I’m aware that both myself and Popova are projecting our own identities and experiences onto this historical figure. Perhaps Dickinson was a woman after all. Even so, the subject ought to be handled with more care so as to avoid regurgitating transphobic rhetoric and granting it legitimacy.

Am I calling Popova an irredeemable racist and transphobe? No. I think these issues are more likely to be oversights than deliberate acts of hostility. But the book does have its fair share of problematic elements, which should be acknowledged even if they’re genuine mistakes. Impact is just as important as intention, if not more so.

Now, the writing style.

Figuring is verbose, not in an academic way but, rather, in a poetic way. Sentences are long and meandering, laden with metaphor and evocative imagery.

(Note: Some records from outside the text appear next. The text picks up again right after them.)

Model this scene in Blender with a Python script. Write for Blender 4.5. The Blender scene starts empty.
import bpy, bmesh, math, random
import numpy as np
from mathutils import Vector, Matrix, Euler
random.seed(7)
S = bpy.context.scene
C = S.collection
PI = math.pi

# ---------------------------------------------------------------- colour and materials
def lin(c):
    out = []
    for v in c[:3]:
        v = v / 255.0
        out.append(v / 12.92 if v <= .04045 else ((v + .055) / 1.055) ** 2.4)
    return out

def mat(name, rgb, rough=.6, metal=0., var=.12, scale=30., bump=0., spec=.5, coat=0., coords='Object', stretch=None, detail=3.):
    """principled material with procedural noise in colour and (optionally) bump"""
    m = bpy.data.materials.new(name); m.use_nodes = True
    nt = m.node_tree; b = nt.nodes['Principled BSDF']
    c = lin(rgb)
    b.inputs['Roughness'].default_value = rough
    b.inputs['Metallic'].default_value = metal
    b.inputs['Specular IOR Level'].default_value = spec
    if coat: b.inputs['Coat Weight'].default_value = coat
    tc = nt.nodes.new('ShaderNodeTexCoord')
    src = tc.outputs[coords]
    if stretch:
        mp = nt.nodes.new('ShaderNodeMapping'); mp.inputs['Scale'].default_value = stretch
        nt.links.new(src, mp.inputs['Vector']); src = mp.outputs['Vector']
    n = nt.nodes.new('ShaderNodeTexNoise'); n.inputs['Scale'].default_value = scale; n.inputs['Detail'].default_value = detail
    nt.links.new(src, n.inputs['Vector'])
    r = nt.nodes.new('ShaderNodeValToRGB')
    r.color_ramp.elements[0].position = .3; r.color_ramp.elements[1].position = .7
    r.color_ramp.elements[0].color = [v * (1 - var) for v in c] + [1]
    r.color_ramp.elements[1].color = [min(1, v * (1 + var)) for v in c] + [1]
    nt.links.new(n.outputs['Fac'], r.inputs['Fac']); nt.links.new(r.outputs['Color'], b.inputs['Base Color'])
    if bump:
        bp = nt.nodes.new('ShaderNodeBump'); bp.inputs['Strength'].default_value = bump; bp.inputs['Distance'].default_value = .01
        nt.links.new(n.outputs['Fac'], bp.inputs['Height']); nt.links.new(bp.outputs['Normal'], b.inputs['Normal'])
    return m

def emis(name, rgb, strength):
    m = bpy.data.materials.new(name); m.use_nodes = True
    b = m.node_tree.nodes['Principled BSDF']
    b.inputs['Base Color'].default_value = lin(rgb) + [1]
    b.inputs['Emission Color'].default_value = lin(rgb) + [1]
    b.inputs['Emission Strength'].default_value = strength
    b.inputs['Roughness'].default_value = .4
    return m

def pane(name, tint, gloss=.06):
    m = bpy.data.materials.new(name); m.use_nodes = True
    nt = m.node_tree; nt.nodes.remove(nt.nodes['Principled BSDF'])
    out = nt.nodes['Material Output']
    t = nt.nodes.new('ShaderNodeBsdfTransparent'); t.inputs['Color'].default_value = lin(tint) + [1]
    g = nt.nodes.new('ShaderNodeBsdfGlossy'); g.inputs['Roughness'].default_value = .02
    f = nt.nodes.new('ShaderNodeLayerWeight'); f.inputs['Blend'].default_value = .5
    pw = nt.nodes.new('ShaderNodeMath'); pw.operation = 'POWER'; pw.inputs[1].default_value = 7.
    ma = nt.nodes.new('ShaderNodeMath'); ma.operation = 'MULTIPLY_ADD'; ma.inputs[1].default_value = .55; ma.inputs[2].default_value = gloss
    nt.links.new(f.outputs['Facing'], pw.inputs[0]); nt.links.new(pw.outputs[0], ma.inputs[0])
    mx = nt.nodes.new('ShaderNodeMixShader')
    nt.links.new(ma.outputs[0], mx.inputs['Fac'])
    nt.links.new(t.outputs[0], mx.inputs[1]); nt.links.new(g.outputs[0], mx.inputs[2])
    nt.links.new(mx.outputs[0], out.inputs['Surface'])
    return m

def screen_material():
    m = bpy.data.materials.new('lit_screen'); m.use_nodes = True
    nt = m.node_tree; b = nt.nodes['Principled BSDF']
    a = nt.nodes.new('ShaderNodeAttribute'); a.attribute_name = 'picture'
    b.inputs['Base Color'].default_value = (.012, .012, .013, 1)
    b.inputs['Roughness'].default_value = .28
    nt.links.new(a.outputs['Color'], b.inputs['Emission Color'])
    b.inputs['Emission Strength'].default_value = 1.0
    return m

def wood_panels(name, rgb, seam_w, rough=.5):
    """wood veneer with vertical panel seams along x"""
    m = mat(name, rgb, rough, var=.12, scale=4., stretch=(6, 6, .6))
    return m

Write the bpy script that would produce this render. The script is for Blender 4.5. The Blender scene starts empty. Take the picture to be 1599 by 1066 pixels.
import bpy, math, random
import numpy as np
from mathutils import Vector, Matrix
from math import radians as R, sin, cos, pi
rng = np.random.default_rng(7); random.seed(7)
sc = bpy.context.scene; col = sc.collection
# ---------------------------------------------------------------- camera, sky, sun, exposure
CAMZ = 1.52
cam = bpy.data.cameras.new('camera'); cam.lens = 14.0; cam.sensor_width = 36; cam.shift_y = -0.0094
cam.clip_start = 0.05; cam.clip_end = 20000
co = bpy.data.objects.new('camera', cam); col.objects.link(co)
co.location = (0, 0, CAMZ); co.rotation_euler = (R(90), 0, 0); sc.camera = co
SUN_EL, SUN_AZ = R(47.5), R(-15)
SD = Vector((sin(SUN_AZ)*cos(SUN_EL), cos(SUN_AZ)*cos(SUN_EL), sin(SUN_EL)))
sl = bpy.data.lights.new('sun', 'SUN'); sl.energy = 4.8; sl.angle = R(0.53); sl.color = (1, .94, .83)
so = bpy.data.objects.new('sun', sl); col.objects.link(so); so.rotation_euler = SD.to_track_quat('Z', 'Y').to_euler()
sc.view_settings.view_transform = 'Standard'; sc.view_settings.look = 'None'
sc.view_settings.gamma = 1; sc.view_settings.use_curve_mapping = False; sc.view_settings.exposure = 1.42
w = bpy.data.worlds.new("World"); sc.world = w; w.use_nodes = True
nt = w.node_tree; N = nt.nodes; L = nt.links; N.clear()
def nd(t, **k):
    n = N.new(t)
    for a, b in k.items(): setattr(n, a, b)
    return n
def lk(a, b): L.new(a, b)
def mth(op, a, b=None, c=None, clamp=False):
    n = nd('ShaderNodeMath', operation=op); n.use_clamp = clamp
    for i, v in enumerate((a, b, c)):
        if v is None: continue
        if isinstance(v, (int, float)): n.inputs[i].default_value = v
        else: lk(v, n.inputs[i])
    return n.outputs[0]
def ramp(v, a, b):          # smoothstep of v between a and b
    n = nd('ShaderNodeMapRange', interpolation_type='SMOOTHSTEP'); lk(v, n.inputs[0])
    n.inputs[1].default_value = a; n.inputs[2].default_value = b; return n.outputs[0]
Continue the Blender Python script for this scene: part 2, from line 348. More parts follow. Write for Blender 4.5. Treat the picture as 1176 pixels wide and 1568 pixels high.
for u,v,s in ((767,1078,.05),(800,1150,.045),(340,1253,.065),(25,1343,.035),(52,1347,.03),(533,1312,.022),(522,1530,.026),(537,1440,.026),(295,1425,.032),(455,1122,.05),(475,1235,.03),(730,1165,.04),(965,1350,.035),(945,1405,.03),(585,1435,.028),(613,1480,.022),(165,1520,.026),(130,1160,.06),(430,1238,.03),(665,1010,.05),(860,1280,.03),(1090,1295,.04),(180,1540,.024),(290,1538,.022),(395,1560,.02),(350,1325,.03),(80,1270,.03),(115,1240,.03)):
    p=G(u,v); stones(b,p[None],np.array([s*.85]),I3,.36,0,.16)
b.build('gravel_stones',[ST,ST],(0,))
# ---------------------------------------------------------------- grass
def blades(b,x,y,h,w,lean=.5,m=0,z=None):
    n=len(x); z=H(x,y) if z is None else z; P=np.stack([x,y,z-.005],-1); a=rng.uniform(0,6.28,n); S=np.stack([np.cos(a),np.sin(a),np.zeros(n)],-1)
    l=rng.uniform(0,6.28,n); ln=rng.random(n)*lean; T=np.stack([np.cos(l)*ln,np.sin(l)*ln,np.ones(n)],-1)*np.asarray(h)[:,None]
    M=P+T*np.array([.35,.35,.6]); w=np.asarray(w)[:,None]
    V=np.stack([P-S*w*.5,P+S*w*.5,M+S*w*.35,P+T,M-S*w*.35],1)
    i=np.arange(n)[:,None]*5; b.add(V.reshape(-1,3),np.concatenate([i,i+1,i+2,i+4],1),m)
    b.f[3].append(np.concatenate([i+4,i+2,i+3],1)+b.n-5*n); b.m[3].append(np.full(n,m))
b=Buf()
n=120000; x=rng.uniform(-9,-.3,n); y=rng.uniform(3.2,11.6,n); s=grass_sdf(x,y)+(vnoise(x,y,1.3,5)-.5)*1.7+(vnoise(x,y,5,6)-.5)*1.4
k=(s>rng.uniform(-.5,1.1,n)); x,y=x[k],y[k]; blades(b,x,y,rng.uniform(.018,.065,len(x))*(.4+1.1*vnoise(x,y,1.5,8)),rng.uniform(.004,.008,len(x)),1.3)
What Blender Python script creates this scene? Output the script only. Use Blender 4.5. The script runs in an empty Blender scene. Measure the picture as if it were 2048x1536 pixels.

The purple prose can begin to feel a little saturated at times – I found myself having to take a break after each chapter. But when I was in the right mindset, I was able to appreciate the beauty of the writing which I would otherwise dismiss as pretentious and dense.

Here are three quotes which stuck with me:
  1. “Lives are lived in parallel and perpendicular, fathomed nonlinearly, figured not in the straight graphs of “biography” but in many-sided, many-splendored diagrams.”
  2. “The ecstasy of having personally chipped a small fragment of knowledge from the immense monolith of the unknown.”
  3. (on the topic of labels like “queer” and “Uranian”) “The human heart is an ancient beast that roars and purrs with the same passions, whatever labels we may give them. We are so anxious to classify and categorize, both nature and human nature. It is a beautiful impulse—to contain the infinite in the finite, to wrest order from the chaos, to construct a foothold so we may climb toward higher truth. It is also a limiting one, for in naming things we often come to mistake the names for the things themselves.”

I’m glad I’m able to finish this review on a positive note because, though I must acknowledge its shortcomings, I do cherish this book. It’s undeniably fascinating and I certainly learnt a lot, and I feel enriched having read it. I doubt I’ll reread the whole thing cover-to-cover but I’ll likely revisit the odd chapter here and there.